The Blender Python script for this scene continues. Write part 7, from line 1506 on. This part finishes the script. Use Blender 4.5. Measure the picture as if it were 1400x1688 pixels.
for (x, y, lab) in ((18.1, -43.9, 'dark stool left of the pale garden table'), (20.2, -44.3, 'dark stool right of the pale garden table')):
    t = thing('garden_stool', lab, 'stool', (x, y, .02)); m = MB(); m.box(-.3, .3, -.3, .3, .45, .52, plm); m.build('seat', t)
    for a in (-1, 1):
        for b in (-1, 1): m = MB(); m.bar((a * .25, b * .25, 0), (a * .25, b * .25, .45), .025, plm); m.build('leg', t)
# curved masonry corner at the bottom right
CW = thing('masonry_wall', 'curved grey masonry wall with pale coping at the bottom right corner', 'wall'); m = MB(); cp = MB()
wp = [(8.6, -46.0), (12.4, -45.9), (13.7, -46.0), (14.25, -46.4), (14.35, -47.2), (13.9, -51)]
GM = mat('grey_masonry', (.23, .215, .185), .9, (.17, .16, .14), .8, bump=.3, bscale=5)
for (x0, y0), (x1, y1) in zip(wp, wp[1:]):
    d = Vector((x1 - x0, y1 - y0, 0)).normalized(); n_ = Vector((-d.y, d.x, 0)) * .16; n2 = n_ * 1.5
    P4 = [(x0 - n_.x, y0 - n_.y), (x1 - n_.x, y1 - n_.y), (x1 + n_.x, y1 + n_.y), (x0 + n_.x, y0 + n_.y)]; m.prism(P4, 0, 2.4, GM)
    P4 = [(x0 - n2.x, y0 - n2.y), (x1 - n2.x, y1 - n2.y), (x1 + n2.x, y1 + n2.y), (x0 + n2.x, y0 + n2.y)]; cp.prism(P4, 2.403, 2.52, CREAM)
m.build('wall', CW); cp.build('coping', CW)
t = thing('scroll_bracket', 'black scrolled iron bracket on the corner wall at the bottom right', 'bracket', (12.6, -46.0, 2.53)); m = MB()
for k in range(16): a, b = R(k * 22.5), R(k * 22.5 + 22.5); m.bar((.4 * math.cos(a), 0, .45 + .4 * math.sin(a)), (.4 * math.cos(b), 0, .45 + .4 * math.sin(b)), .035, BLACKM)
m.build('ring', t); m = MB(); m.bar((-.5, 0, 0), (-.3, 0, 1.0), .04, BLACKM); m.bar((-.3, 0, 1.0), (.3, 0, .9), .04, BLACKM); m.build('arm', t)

----------

◆ REQUIRED WORK
Copy the material above, line for line.

◆ EXERCISE RESPONSE
The Blender Python script for this scene continues. Write part 7, from line 1506 on. This part finishes the script. Use Blender 4.5. Measure the picture as if it were 1400x1688 pixels.
for (x, y, lab) in ((18.1, -43.9, 'dark stool left of the pale garden table'), (20.2, -44.3, 'dark stool right of the pale garden table')):
    t = thing('garden_stool', lab, 'stool', (x, y, .02)); m = MB(); m.box(-.3, .3, -.3, .3, .45, .52, plm); m.build('seat', t)
    for a in (-1, 1):
        for b in (-1, 1): m = MB(); m.bar((a * .25, b * .25, 0), (a * .25, b * .25, .45), .025, plm); m.build('leg', t)
# curved masonry corner at the bottom right
CW = thing('masonry_wall', 'curved grey masonry wall with pale coping at the bottom right corner', 'wall'); m = MB(); cp = MB()
wp = [(8.6, -46.0), (12.4, -45.9), (13.7, -46.0), (14.25, -46.4), (14.35, -47.2), (13.9, -51)]
GM = mat('grey_masonry', (.23, .215, .185), .9, (.17, .16, .14), .8, bump=.3, bscale=5)
for (x0, y0), (x1, y1) in zip(wp, wp[1:]):
    d = Vector((x1 - x0, y1 - y0, 0)).normalized(); n_ = Vector((-d.y, d.x, 0)) * .16; n2 = n_ * 1.5
    P4 = [(x0 - n_.x, y0 - n_.y), (x1 - n_.x, y1 - n_.y), (x1 + n_.x, y1 + n_.y), (x0 + n_.x, y0 + n_.y)]; m.prism(P4, 0, 2.4, GM)
    P4 = [(x0 - n2.x, y0 - n2.y), (x1 - n2.x, y1 - n2.y), (x1 + n2.x, y1 + n2.y), (x0 + n2.x, y0 + n2.y)]; cp.prism(P4, 2.403, 2.52, CREAM)
m.build('wall', CW); cp.build('coping', CW)
t = thing('scroll_bracket', 'black scrolled iron bracket on the corner wall at the bottom right', 'bracket', (12.6, -46.0, 2.53)); m = MB()
for k in range(16): a, b = R(k * 22.5), R(k * 22.5 + 22.5); m.bar((.4 * math.cos(a), 0, .45 + .4 * math.sin(a)), (.4 * math.cos(b), 0, .45 + .4 * math.sin(b)), .035, BLACKM)
m.build('ring', t); m = MB(); m.bar((-.5, 0, 0), (-.3, 0, 1.0), .04, BLACKM); m.bar((-.3, 0, 1.0), (.3, 0, .9), .04, BLACKM); m.build('arm', t)